What brought that on?
I was flipping through the pages of Cooper and Meyer’s The Rhythmic Structure of Music last week and there were a couple of ideas in it that got me thinking about an excellent article, The Text Trap, I read by Kirche Mecham some time ago. They aren’t really about the same thing, but they both overlap on my thinking in regards to the setting of text to music.
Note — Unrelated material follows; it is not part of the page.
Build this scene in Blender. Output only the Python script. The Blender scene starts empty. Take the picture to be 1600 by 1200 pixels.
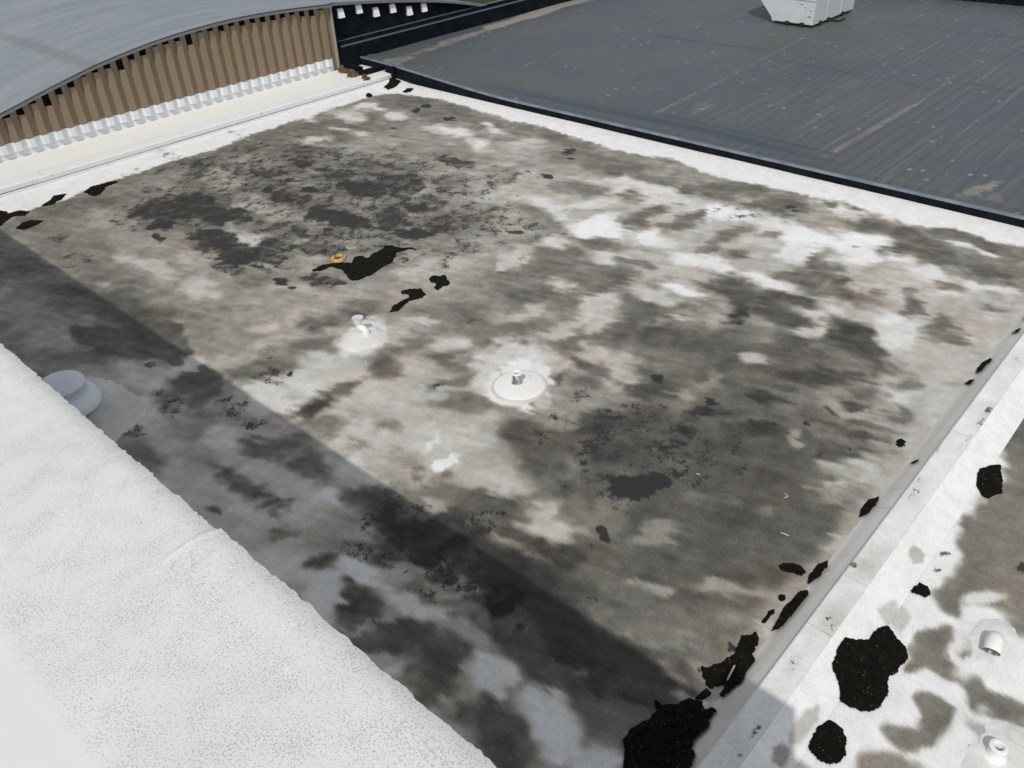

The most interesting thing I found in The Rhythmic Structure of Music was the idea of using the various poetical feet to analyze form in music rather than poetry. For reference, here are some of the basic feet used to analyze poetry (s = stressed, u = unstressed):
- iamb = u s
- trochee = s u
- anapest = u u s
- dactyl = - u u
- amphibrach = u s u
The authors take these basic patterns and apply them to rhythm and meter (of course), but then take the thought further and use it as a lens for larger parts of the musical structure. They, however, don’t talk about the seemingly obvious application of these analytic tools to the setting of text to music. I know that was not the focus of their book, but it got me thinking about the things we often take for granted.
I don’t know how many times I’ve listened to a piece by a budding composer, only to hear the text shoe-horned into a musical phrase in which it did not properly fit. The effect goes beyond distracting and makes the piece seem a little ridiculous. My immediate thought is, “They don’t know how to deal with text.”
I don’t know how important it is for a composer to know all the different poetic feet by name (anapest, iamb, etc.), but it is essential that they understand that language is married to rhythm and stress. Language is music on its own, before we add melody and harmony to it. This is generally not a problem for composers when dealing with a traditional sort of poem that is very strict in meter and form. However, it does become a problem in many modern types of poetry and in the setting of prose (scriptures, for example).
Awareness, I believe, is half the battle. It is helpful to speak through a text a few times and get the feel of that text’s natural rhythm and flow. Despite how much you may love a musical idea, you will be less tempted to squish a long phrase of text into it if you have gone through this process of meditating on the text and even going so far as to analyze it poetically. Sentences can be broken down into smaller parts that musically are often easier to work with than complete thoughts. I remember hearing Sondheim quoted once on this issue; he said that if you’re in 4/4 and you have a 3/4 thought, switch to 3/4 even if just for a moment: don’t make the thought fit the meter you have chosen. The opposite could be said for a 5/4 thought: don’t squish it into 4/4 just to maintain a steady meter.
One can take it too far though. One can make every phrase of music the slave of the text, and then you are left with a piece that has a different song in it for every line of text. You must be careful that you somehow pull everything together so that the piece is a piece and not a montage. That is the subject of Kirke Mecham’s article I mentioned earlier and I refer you to it for an excellent discussion of The Text Trap.
In the early days of choral music writing (think Handel), one would simply have taken one line of a prose text and made a whole movement out of it by repeating it over and over again. There are situations where this can still work (especially when setting Latin or very familiar sacred texts), but most of the time it will not. It is hard to imagine that audiences or performers would be satisfied today by such repetition in the text.